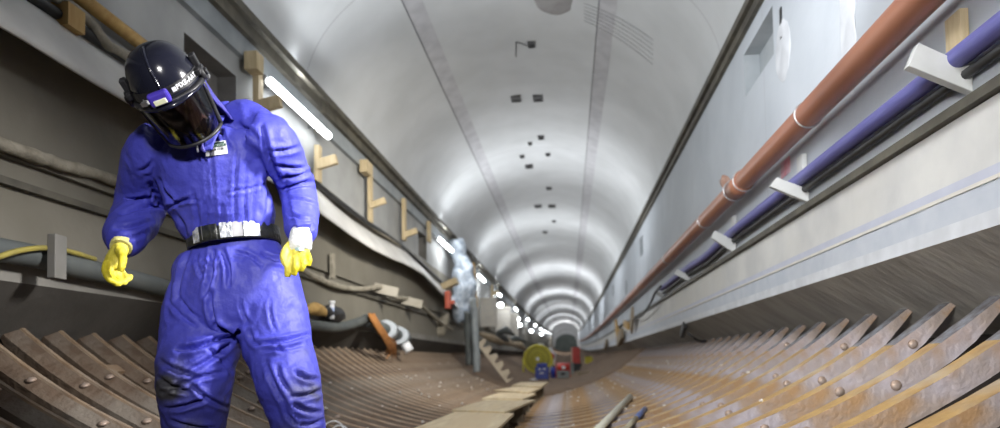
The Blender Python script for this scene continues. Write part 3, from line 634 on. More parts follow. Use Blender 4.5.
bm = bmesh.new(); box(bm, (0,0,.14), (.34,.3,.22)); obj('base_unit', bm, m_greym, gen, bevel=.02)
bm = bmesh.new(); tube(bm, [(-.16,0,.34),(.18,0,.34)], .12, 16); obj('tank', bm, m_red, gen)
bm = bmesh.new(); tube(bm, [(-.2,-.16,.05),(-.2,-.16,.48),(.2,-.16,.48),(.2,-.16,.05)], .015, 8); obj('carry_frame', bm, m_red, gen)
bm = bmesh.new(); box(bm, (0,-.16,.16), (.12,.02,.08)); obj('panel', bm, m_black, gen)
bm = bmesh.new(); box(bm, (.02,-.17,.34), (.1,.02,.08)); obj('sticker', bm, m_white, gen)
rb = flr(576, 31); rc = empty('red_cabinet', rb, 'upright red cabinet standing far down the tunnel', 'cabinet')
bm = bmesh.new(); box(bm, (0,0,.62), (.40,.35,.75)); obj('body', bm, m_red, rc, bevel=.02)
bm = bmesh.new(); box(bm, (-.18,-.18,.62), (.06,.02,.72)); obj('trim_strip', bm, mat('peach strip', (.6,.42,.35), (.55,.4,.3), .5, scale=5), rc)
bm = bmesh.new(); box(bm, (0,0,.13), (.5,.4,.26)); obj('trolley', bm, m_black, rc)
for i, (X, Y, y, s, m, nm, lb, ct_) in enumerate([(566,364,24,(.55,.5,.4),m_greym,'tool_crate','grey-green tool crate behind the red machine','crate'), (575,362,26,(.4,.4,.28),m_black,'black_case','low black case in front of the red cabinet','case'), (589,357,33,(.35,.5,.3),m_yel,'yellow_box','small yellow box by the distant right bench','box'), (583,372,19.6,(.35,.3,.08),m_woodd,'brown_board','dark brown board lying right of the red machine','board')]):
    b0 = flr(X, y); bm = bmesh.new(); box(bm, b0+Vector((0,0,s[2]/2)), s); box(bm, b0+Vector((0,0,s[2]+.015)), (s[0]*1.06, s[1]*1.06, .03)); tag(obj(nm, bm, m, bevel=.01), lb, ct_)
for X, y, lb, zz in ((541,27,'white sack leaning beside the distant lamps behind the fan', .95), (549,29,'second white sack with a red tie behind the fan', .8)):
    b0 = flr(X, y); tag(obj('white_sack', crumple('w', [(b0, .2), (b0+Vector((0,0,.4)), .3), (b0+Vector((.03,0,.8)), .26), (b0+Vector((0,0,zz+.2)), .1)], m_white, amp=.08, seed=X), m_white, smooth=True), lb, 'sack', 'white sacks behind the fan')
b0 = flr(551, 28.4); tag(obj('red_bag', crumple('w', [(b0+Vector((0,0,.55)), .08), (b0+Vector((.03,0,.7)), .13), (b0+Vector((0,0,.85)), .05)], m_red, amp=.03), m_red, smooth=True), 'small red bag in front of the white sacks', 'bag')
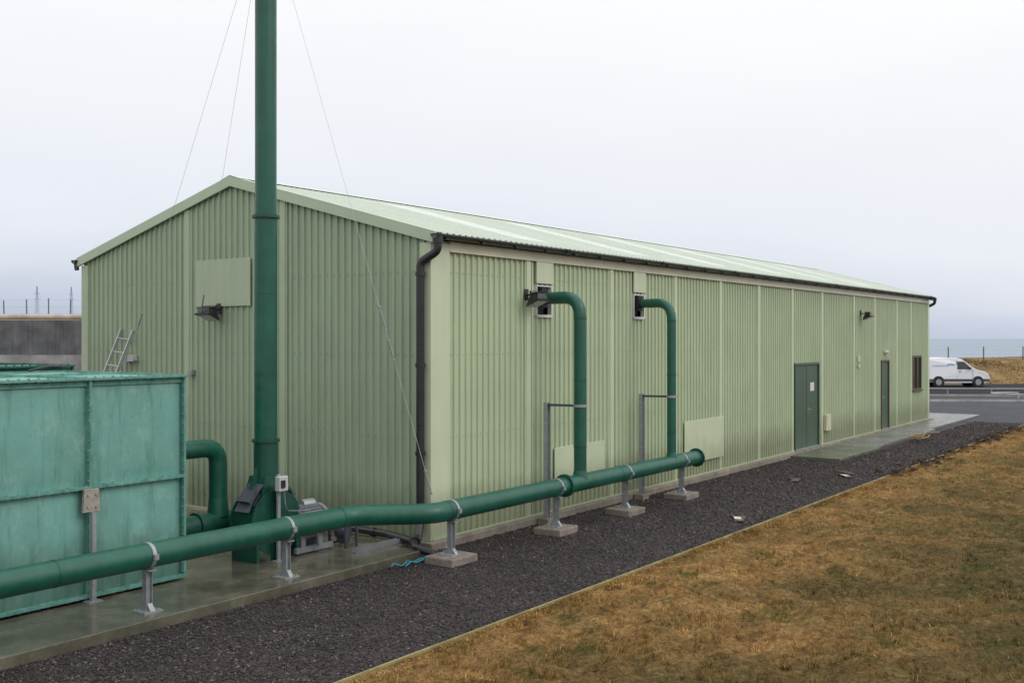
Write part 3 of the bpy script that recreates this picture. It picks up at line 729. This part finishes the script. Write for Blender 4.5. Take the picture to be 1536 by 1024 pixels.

──────────────────────────────

• **Problem to solve**
Gather all lines with the string "Write" from the data.

• **Written response**
The Blender Python script for this scene continues. Write part 3, from line 634 on. More parts follow. Use Blender 4.5.
Write part 3 of the bpy script that recreates this picture. It picks up at line 729. This part finishes the script. Write for Blender 4.5. Take the picture to be 1536 by 1024 pixels.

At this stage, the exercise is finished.